Stress Level Prediction in Axially-Loaded Timber Beams Using Resonance Frequency Analysis: A Pilot Study

The structural integrity due to problems in the uncertainties of load, the load-carrying capacity of timber structures is of great importance, since peaks of increased loads might occur. One solution of these problems lies in the evaluation of timber structures using non-destructive testing (NDT) methods, and in this special case frequency based identification methods. This paper deals with the investigation whether it is possible to estimate the axial loads in timber beams using resonance frequency analysis to evaluate on whether the beams have sufficient load-bearing capacity. This was achieved by performing transversal frequency measurements on 32 timber specimens and an aluminium bar under tension.
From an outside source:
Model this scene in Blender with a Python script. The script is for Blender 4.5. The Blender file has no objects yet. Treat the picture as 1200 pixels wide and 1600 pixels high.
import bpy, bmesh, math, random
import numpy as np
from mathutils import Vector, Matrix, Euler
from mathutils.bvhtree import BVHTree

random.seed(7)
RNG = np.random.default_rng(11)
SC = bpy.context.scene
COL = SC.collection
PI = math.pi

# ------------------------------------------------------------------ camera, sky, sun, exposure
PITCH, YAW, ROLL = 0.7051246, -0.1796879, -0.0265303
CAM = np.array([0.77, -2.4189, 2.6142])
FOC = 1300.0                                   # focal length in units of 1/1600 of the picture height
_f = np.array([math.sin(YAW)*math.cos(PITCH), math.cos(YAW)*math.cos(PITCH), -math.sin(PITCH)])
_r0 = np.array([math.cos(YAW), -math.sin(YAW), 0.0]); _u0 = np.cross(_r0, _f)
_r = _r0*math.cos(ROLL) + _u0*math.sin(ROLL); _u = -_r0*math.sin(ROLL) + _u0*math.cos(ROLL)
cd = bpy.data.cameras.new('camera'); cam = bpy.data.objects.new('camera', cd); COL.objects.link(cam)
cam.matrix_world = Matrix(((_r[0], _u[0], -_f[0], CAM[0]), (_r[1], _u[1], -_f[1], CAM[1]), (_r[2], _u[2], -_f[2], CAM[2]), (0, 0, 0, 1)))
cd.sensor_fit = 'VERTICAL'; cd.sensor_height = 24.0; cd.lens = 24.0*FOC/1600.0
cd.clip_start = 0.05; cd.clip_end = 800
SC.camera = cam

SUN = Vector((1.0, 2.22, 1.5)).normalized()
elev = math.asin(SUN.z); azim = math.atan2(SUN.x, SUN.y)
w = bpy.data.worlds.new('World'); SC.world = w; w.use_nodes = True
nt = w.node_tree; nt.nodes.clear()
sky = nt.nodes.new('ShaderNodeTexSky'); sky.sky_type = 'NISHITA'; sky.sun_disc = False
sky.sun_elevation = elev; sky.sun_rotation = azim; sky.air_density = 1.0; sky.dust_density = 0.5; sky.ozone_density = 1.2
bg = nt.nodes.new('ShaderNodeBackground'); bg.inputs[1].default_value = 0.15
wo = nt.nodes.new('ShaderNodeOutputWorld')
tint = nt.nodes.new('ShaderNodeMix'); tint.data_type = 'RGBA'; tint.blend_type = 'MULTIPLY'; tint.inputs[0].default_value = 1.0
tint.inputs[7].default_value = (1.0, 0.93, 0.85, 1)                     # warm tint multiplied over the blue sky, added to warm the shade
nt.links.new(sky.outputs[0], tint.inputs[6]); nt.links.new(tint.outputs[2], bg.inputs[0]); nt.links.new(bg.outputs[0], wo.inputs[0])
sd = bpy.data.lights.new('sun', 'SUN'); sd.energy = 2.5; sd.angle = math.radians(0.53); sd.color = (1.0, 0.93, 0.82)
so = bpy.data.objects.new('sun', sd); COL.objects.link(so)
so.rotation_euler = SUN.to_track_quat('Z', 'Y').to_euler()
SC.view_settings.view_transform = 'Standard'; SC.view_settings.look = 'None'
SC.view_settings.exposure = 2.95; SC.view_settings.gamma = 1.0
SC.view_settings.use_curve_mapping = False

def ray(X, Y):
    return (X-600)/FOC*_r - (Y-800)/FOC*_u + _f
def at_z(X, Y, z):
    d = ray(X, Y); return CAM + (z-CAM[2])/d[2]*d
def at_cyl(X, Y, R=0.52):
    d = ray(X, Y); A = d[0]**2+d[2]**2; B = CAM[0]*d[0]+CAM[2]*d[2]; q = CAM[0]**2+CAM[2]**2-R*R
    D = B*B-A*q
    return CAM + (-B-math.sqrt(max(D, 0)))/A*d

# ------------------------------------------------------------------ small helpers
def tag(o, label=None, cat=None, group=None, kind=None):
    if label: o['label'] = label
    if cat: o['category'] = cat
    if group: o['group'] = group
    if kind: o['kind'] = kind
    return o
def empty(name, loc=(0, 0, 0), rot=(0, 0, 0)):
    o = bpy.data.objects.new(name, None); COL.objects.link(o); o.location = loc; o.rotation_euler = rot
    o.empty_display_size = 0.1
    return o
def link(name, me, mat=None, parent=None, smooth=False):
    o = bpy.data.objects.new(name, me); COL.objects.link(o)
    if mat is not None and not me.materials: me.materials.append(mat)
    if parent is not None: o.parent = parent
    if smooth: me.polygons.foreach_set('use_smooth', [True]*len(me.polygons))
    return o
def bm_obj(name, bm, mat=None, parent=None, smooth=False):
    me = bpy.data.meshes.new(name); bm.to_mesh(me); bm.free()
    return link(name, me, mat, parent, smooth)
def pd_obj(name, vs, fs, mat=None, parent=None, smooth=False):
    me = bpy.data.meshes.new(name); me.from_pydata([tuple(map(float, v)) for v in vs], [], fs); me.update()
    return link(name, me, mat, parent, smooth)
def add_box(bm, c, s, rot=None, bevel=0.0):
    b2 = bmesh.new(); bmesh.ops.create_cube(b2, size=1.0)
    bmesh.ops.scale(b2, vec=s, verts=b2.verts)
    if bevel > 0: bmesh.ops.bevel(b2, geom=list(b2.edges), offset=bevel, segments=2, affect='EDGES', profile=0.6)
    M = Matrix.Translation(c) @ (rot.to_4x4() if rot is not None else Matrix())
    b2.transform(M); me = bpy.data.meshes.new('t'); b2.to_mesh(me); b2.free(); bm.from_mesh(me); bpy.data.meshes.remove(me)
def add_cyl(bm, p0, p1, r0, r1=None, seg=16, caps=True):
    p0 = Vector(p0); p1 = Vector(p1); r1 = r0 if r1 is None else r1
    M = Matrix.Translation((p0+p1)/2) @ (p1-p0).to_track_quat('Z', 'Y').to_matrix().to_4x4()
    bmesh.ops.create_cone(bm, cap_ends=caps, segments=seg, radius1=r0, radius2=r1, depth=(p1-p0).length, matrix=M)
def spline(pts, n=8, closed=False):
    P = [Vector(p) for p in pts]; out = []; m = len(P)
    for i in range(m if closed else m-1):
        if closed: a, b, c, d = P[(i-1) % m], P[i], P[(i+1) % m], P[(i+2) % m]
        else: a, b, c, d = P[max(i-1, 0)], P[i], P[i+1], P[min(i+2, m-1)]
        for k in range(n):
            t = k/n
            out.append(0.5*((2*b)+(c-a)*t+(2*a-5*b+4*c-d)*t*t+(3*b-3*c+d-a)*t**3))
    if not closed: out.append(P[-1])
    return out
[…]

The latter hereby served as a homogeneous reference for better interpretation of results. The two first frequencies, together with different values for the E-modulus were then used to estimate the axial load S and the rotational stiffness k at the boundaries. The stress levels for the timber ranged from 2 MPa to 11 MPa, whereas for the aluminium reference bar the frequencies were measured for stress levels from 4 MPa to 32 MPa. The numerical model behind the calculations was based on Timoshenko beam theory, including effects of shear deformations and flexural stiffness. Finally, a sensitivity analysis was carried out to investigate the influence of errors in input parameters on the final results. The best results were obtained using the E-modulus derived from transversal vibration tests and showed a mean error ranging from 7.6% to 46.6%, where the results generally improved for higher loads. The results of the sensitivity analysis showed that the sensitivity of the estimated axial load decreases for higher stress levels, which could also be observed in the test results. The most influential parameters on the quality of the results were the measured frequencies and the clear beam length, followed by the density and the E-modulus.